• **WRITTEN TASK**: Write the lines out again, from the top of the material to the line containing "D2R = math.radians", pictures excluded.

==================================================

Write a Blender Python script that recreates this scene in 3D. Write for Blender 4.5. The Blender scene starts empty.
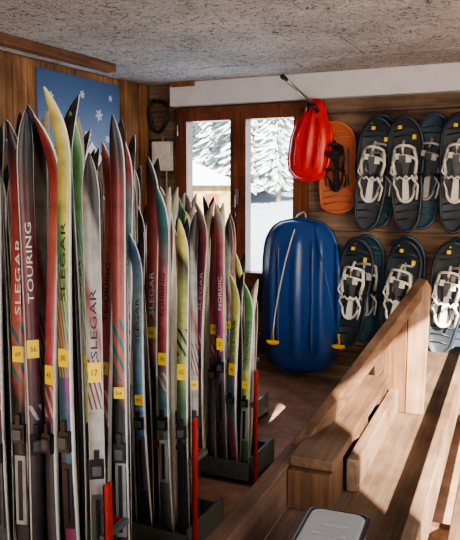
import bpy, bmesh, math, random
from mathutils import Matrix, Vector
random.seed(7)
scene = bpy.context.scene
D2R = math.radians

# ------------------------------------------------------------ materials
def mk(name):
    m = bpy.data.materials.new(name); m.use_nodes = True
    nt = m.node_tree; b = nt.nodes['Principled BSDF']
    return m, nt, b
def plain(name, col, rough=0.5, metal=0.0, var=0.12, scale=30, bump=0.0, spec=0.5):
    m, nt, b = mk(name)
    b.inputs['Roughness'].default_value = rough
    b.inputs['Metallic'].default_value = metal
    b.inputs['Specular IOR Level'].default_value = spec
    tc = nt.nodes.new('ShaderNodeTexCoord'); n = nt.nodes.new('ShaderNodeTexNoise')
    n.inputs['Scale'].default_value = scale; n.inputs['Detail'].default_value = 4
    nt.links.new(tc.outputs['Object'], n.inputs['Vector'])
    r = nt.nodes.new('ShaderNodeValToRGB')
    r.color_ramp.elements[0].position = .3; r.color_ramp.elements[1].position = .7
    r.color_ramp.elements[0].color = (*[c*(1-var) for c in col], 1)
    r.color_ramp.elements[1].color = (*[min(1, c*(1+var)) for c in col], 1)
    nt.links.new(n.outputs['Fac'], r.inputs['Fac']); nt.links.new(r.outputs['Color'], b.inputs['Base Color'])
    if bump:
        bp = nt.nodes.new('ShaderNodeBump'); bp.inputs['Strength'].default_value = bump; bp.inputs['Distance'].default_value = .01
        nt.links.new(n.outputs['Fac'], bp.inputs['Height']); nt.links.new(bp.outputs['Normal'], b.inputs['Normal'])
    return m
def wood(name, c1, c2, grain='X', pitch=None, paxis='Z', rough=.7, sc=1.0, contrast=.35):
    m, nt, b = mk(name); N = nt.nodes; L = nt.links
    b.inputs['Roughness'].default_value = rough; b.inputs['Specular IOR Level'].default_value = .25
    tc = N.new('ShaderNodeTexCoord'); mp = N.new('ShaderNodeMapping')
    s = {'X': (2, 38, 38), 'Y': (38, 2, 38), 'Z': (38, 38, 2)}[grain]
    mp.inputs['Scale'].default_value = [q*sc for q in s]
    n = N.new('ShaderNodeTexNoise'); n.inputs['Scale'].default_value = 1; n.inputs['Detail'].default_value = 6; n.inputs['Roughness'].default_value = .65
    n2 = N.new('ShaderNodeTexNoise'); n2.inputs['Scale'].default_value = 3.5; n2.inputs['Detail'].default_value = 5
    r = N.new('ShaderNodeValToRGB'); r.color_ramp.elements[0].position = .3; r.color_ramp.elements[1].position = .72
    r.color_ramp.elements[0].color = (*c1, 1); r.color_ramp.elements[1].color = (*c2, 1)
    L.new(mp.outputs['Vector'], n.inputs['Vector']); L.new(tc.outputs['Object'], n2.inputs['Vector'])
    hsv = N.new('ShaderNodeHueSaturation')
    if pitch:
        sp = N.new('ShaderNodeSeparateXYZ'); L.new(tc.outputs['Object'], sp.inputs[0])
        dv = N.new('ShaderNodeMath'); dv.operation = 'DIVIDE'; dv.inputs[1].default_value = pitch; L.new(sp.outputs[paxis], dv.inputs[0])
        fl = N.new('ShaderNodeMath'); fl.operation = 'FLOOR'; L.new(dv.outputs[0], fl.inputs[0])
        wn = N.new('ShaderNodeTexWhiteNoise'); wn.noise_dimensions = '1D'; L.new(fl.outputs[0], wn.inputs['W'])
        va = N.new('ShaderNodeVectorMath'); va.operation = 'MULTIPLY_ADD'; va.inputs[1].default_value = (1, 1, 1)
        L.new(tc.outputs['Object'], va.inputs[0]); L.new(wn.outputs['Color'], va.inputs[2]); L.new(va.outputs[0], mp.inputs['Vector'])
        mr = N.new('ShaderNodeMapRange'); mr.inputs[3].default_value = 1-contrast; mr.inputs[4].default_value = 1+contrast
        L.new(wn.outputs['Value'], mr.inputs[0]); L.new(mr.outputs[0], hsv.inputs['Value'])
    else:
        L.new(tc.outputs['Object'], mp.inputs['Vector'])
    L.new(n.outputs['Fac'], r.inputs['Fac']); L.new(r.outputs['Color'], hsv.inputs['Color'])
    mx = N.new('ShaderNodeMix'); mx.data_type = 'RGBA'; mx.blend_type = 'MULTIPLY'; mx.inputs[0].default_value = .75
    r2 = N.new('ShaderNodeValToRGB'); r2.color_ramp.elements[0].position = .35; r2.color_ramp.elements[0].color = (.35, .32, .3, 1); r2.color_ramp.elements[1].position = .62
    L.new(n2.outputs['Fac'], r2.inputs['Fac']); L.new(hsv.outputs['Color'], mx.inputs[6]); L.new(r2.outputs['Color'], mx.inputs[7])
    L.new(mx.outputs[2], b.inputs['Base Color'])
    bp = N.new('ShaderNodeBump'); bp.inputs['Strength'].default_value = .4; bp.inputs['Distance'].default_value = .004
    L.new(n.outputs['Fac'], bp.inputs['Height']); L.new(bp.outputs['Normal'], b.inputs['Normal'])
    return m

M_wallback = wood('weathered_planks', (.09, .055, .038), (.36, .25, .17), 'X', .145, 'Z', contrast=.35)
M_wallleft = wood('pine_planks', (.17, .075, .03), (.46, .24, .105), 'Z', .14, 'Y')
M_beam = wood('beam_wood', (.12, .05, .025), (.30, .15, .075), 'Y')
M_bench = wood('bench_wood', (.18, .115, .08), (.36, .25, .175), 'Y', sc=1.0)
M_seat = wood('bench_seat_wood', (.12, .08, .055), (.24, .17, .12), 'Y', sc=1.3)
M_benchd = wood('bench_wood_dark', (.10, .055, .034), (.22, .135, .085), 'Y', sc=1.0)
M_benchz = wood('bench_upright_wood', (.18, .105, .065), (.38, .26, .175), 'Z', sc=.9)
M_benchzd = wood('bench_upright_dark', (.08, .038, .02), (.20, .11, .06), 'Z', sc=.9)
M_frame = wood('window_wood', (.13, .04, .02), (.30, .11, .06), 'Z', rough=.45)
M_white = plain('white_plaster', (.70, .71, .72), .8, var=.06, scale=8, bump=.2)
M_black = plain('black_plastic', (.012, .012, .014), .35)
M_red = plain('red_rack_paint', (.34, .018, .015), .45)
M_tray = plain('grey_green_metal', (.10, .125, .115), .5, metal=.3)
M_dgrey = plain('dark_grey_plastic', (.07, .07, .075), .4)
M_grey = plain('grey_plastic', (.28, .29, .30), .4)
M_silver = plain('pale_plastic', (.66, .66, .60), .35)
M_yel = plain('yellow_sticker', (.80, .58, .03), .5, var=.04)
M_side = plain('ski_side_white', (.66, .66, .63), .4)
M_base = plain('ski_base_black', (.015, .015, .018), .25)
M_baseW = plain('ski_base_cream', (.50, .48, .38), .35)
M_txtW = plain('lettering_white', (.6, .6, .6), .5, var=.02)
M_txtK = plain('lettering_black', (.01, .01, .015), .5, var=.02)
M_blue = plain('blue_sled_plastic', (.014, .062, .25), .32, var=.06, scale=5)
M_redp = plain('red_sled_plastic', (.66, .012, .010), .28, var=.05, scale=5)
M_orange = plain('orange_plastic', (.44, .13, .055), .5, var=.1, scale=5)
M_navy = plain('grey_navy_deck', (.017, .026, .038), .45)
M_teal = plain('dark_slate_deck', (.022, .058, .088), .42)
M_rope = plain('rope', (.6, .6, .55), .8)
M_handle = plain('yellow_handle', (.85, .5, .02), .4)
M_steel = plain('steel', (.35, .35, .36), .3, metal=.9)
M_box = plain('junction_box_white', (.75, .75, .72), .5)
M_flake = plain('poster_white', (.75, .8, .85), .6, var=.02)
M_orangep = plain('poster_orange', (.7, .22, .04), .6)

M_floor, nt, b = mk('worn_floor'); N = nt.nodes; L = nt.links
b.inputs['Roughness'].default_value = .8
tc = N.new('ShaderNodeTexCoord'); n = N.new('ShaderNodeTexNoise'); n.inputs['Scale'].default_value = 5; n.inputs['Detail'].default_value = 8; n.inputs['Roughness'].default_value = .7
L.new(tc.outputs['Object'], n.inputs['Vector'])
r = N.new('ShaderNodeValToRGB'); e = r.color_ramp.elements
e[0].position = .3; e[0].color = (.24, .13, .09, 1); e[1].position = .7; e[1].color = (.56, .37, .27, 1)
L.new(n.outputs['Fac'], r.inputs['Fac'])
vo = N.new('ShaderNodeTexVoronoi'); vo.inputs['Scale'].default_value = 45; L.new(tc.outputs['Object'], vo.inputs['Vector'])
r2 = N.new('ShaderNodeValToRGB'); r2.color_ramp.elements[0].position = .06; r2.color_ramp.elements[1].position = .14
r2.color_ramp.elements[0].color = (.45, .45, .45, 1); L.new(vo.outputs['Distance'], r2.inputs['Fac'])
mx = N.new('ShaderNodeMix'); mx.data_type = 'RGBA'; mx.blend_type = 'MULTIPLY'; mx.inputs[0].default_value = .7
L.new(r.outputs['Color'], mx.inputs[6]); L.new(r2.outputs['Color'], mx.inputs[7]); L.new(mx.outputs[2], b.inputs['Base Color'])
bp = N.new('ShaderNodeBump'); bp.inputs['Strength'].default_value = .4; bp.inputs['Distance'].default_value = .01
L.new(n.outputs['Fac'], bp.inputs['Height']); L.new(bp.outputs['Normal'], b.inputs['Normal'])

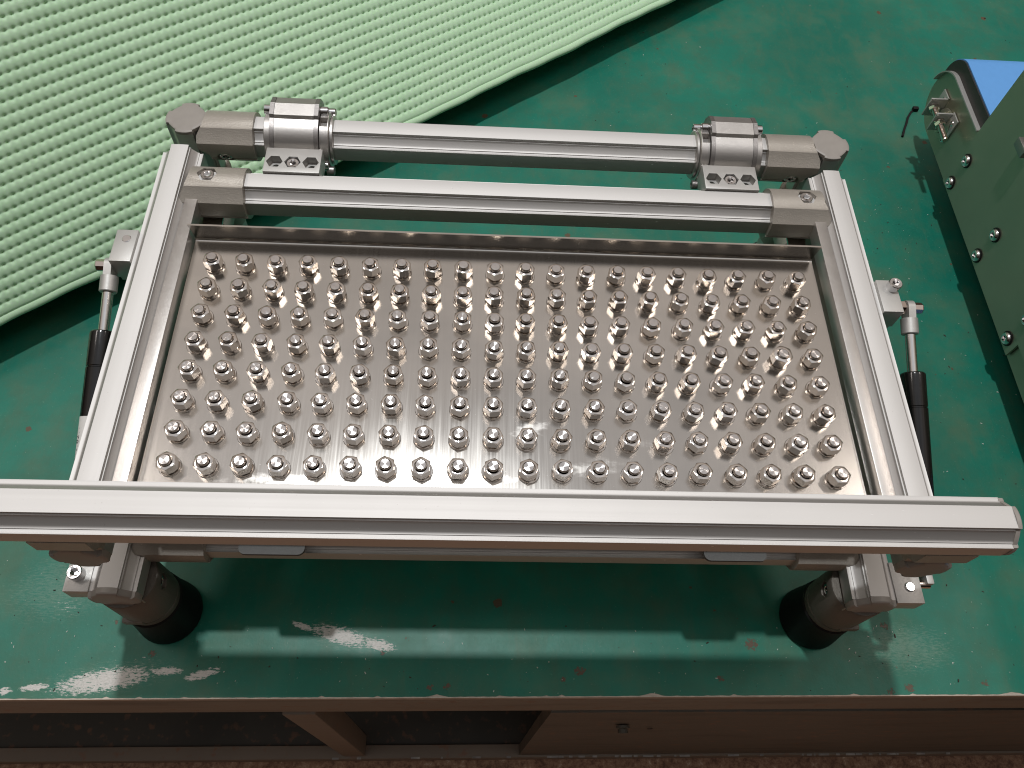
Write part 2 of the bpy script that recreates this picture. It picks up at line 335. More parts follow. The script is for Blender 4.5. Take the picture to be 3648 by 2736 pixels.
def socket_screw(r, h, key, depth, origin, axis, mb=None, seg=36, button=False, shank=0, shank_r=0, twist=0.0):
    """cap screw head seated at origin, pointing along axis, with a hexagon socket"""
    o = Vector(origin); x, y, a = basis(axis); mb = mb or MB(); rings = []
    def ring(fn, z): rings.append([o + x * (fn(2 * math.pi * i / seg) * math.sin(2 * math.pi * i / seg + twist)) + y * (fn(2 * math.pi * i / seg) * math.cos(2 * math.pi * i / seg + twist)) + a * z for i in range(seg)])
    if shank: ring(lambda t: shank_r, -shank); ring(lambda t: shank_r, 0)
    ring(lambda t: r, 0)
    if button:
        for k in range(1, 5): ring(lambda t, k=k: r * math.cos(k * .24), h * math.sin(k * .35) / math.sin(1.4))
    else: ring(lambda t: r, h - .7); ring(lambda t: r - .7, h)
    rk = min(r - 1.2, key / 2 * 1.2); ring(lambda t: rk, h); ring(lambda t: hexr(t, key), h - .3); ring(lambda t: hexr(t, key), h - depth)
    vs = [p for q in rings for p in q]; fs = []
    for j in range(len(rings) - 1):
        for i in range(seg): fs.append((j * seg + i, (j + 1) * seg + i, (j + 1) * seg + (i + 1) % seg, j * seg + (i + 1) % seg))
    fs.append(tuple(reversed(range((len(rings) - 1) * seg, len(rings) * seg)))); fs.append(tuple(range(seg)))
    return mb.add(vs, fs)
def cut(mb, cutters):
    """boolean difference, evaluated straight away"""
    def tmp(m):
        me = bpy.data.meshes.new('t'); me.from_pydata([tuple(v) for v in m.v], [], m.f); me.validate()
        bm = bmesh.new(); bm.from_mesh(me); bmesh.ops.remove_doubles(bm, verts=bm.verts, dist=.001); bmesh.ops.recalc_face_normals(bm, faces=bm.faces); bm.to_mesh(me); bm.free()
        o = bpy.data.objects.new('t', me); sc.collection.objects.link(o); return o
    A = tmp(mb); cs = [tmp(c) for c in cutters]
    for c_ in cs:
        md = A.modifiers.new('b', 'BOOLEAN'); md.operation = 'DIFFERENCE'; md.solver = 'EXACT'; md.object = c_
    dg = bpy.context.evaluated_depsgraph_get(); ev = A.evaluated_get(dg); me = ev.to_mesh()
    out = MB(); out.add([v.co.copy() for v in me.vertices], [list(p.vertices) for p in me.polygons]); ev.to_mesh_clear()
    for o in [A] + cs: me_ = o.data; bpy.data.objects.remove(o); bpy.data.meshes.remove(me_)
    return out
def empty(name, origin, label, cat, group=None):
    o = bpy.data.objects.new(name, None); sc.collection.objects.link(o); o.location = W(origin); LOC[o.name] = W(origin)
    o.empty_display_size = .02; o['label'] = label; o['category'] = cat
    if group: o['group'] = group
    return o

RP = 21.5
def pipe_section(R=RP, deep=True):
    pts = []
    for q in range(4):
        c = q * 90
        for k in range(9):
            d_ = -23 + 46 * k / 8; t = math.radians(c + d_); rr = (R + .8) * (.2 + .8 * math.cos(math.radians(23)) / math.cos(math.radians(d_))); pts.append((rr * math.sin(t), rr * math.cos(t)))
        for (d, r) in ((24.2, R - 1.5), (26.5, R - 2.6), (29.5, R - 2.2), (31.5, R - 2.9), (36, R - 3.35), (45, R - 3.6), (54, R - 3.35), (58.5, R - 2.9), (60.5, R - 2.2), (63.5, R - 2.6), (65.8, R - 1.5)):
            t = math.radians(c + d); pts.append((r * math.sin(t), r * math.cos(t)))
    return pts
SEC = pipe_section()
def cap_section(R=RP + .4):
    pts = []
    for q in range(4):
        c = q * 90
        for k in range(9): t = math.radians(c - 24 + 48 * k / 8); pts.append((R * math.sin(t), R * math.cos(t)))
        for (d, r) in ((26, R - 2.4), (33, R - 2.7), (45, R - 3.0), (57, R - 2.7), (64, R - 2.4)): t = math.radians(c + d); pts.append((r * math.sin(t), r * math.cos(t)))
    return pts
CSEC = cap_section()
def pipe(p0, p1): return sweep(SEC, p0, p1)
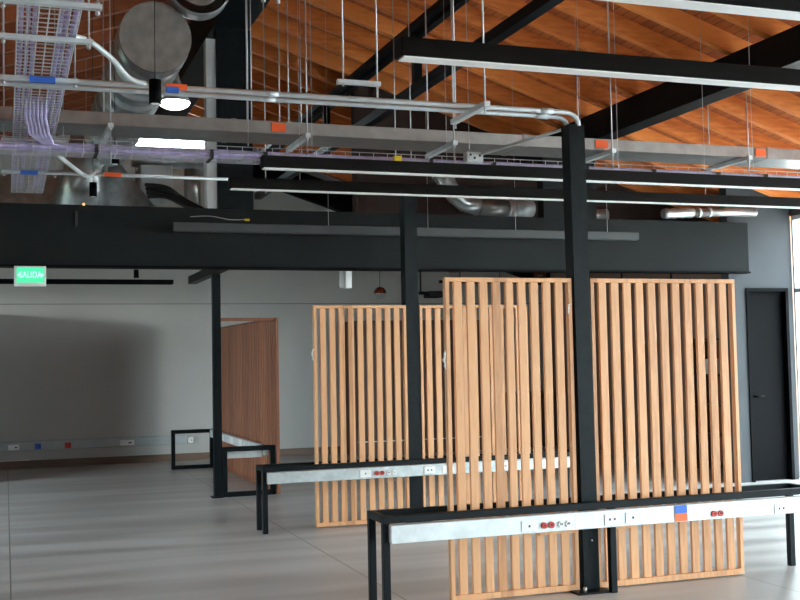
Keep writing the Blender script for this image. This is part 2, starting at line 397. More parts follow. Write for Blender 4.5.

==================================================

• **THE COMPLETED TASK**:
Write a Blender Python script that recreates this scene in 3D. Write for Blender 4.5. The Blender scene starts empty.
import bpy, bmesh, math, random
from mathutils import Matrix, Vector
random.seed(7)
scene = bpy.context.scene
D2R = math.radians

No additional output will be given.